ふと気づいたら頭頂部が気持ち寂しくなって来ているような気がして、それが確か7、8年前のこと。30代で禿げるのだけは流石にちょっとお願いしますと、そこから育毛剤や発毛剤を暫く使ってみたけど効いているのかいないのか。とは言え誰が見ても分かるくらいの深刻な事態と言う訳でもなかったから3カ月くらい続けたところで最後の1本を使い切って止めてしまった。その後も一度か二度再開したことがあったけど、どちらも結局続かないままフェードアウトしてそれっきり。
そこから特に禿げ進む事もなく、すっかり気にならなくなっていた所でふと気がついたのが2年ほど前。頭頂部が以前よりも確実に寂しくなってきているような。

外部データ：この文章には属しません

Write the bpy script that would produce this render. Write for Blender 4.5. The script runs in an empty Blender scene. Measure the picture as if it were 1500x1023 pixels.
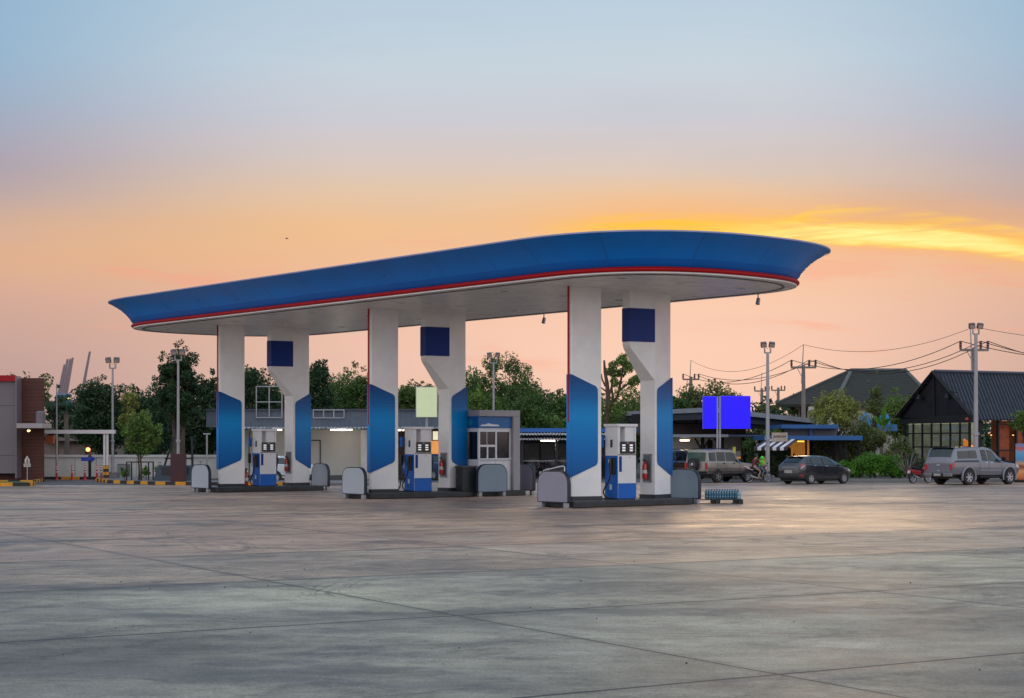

毛も何処となく細くなっている気がするし、頭を洗うとこんなに毛って抜けてたっけ。
美容師さんはまだまだ全然大丈夫ですよとは言ってくれるけど、時々施されるようになったメイクの時の頭頂部黒い粉ポンポンポンポンは昔は確かに無かった行程だし、そもそもやっぱり以前よりも頭頂部の山肌が見えている。

何年振りかに再び始まった頭頂部習慣は始めの内こそ意気込んでいたものの、今度は1ヵ月もしないうちに止めてしまった。ある日、何時もの様に鏡に向かって育毛剤を吹きかけた頭をマッサージしている時に、ふと「この先の人生の方が短いのにこれを死ぬまでずっと続けるのか?」と思ってしまったのだ。じじいになっても毎日これをやっている自分を想像したら、その途方もない先行きがなんだかとても馬鹿らしくなって、そもそも禿げ出したという事はもともとこの体は禿げるように出来ていた訳だから、だとしたら無駄な抵抗はもう止めて自然な流れに身を任せよう、と。

以前「この先老いて行くのが自然な流れなのに一体何時までこれを続けるんだ?」とふと思ってジムを止めた。午前中のジムはじいさんばあさんばっかりだったけど皆良い表情で汗を流していて、健康な身体作りの為の適度な運動は多分しないよりもした方が断然良いのだろうけど、じじいになってまでせっせとジムに通う日常は私にはちょっと想像が付かない。健康や若々しさの求め方は人それぞれ自由だけど、どうやら私は、こと肉体の外見に関しては年々抗わない方に抗わない方に考え方が寄って行っている。思えば昔から大人の顔や手に刻まれた皴にカッコよさや美しさを感じていたし、自分の年齢を否定的に捉えて若作りに尽力している女性や男性を見るとがっかりしてしまう。この地球を相手に50年も生きて来たって、それだけで物凄くカッコいい。

何だかんだ頭頂部はそのままやっぱり今の今まで禿げ進むことなく耐えている。この先そのまま禿げなかったら禿げなかったでそういう事で、やっぱり突然来年あたりに禿げたら禿げたでそういう事で。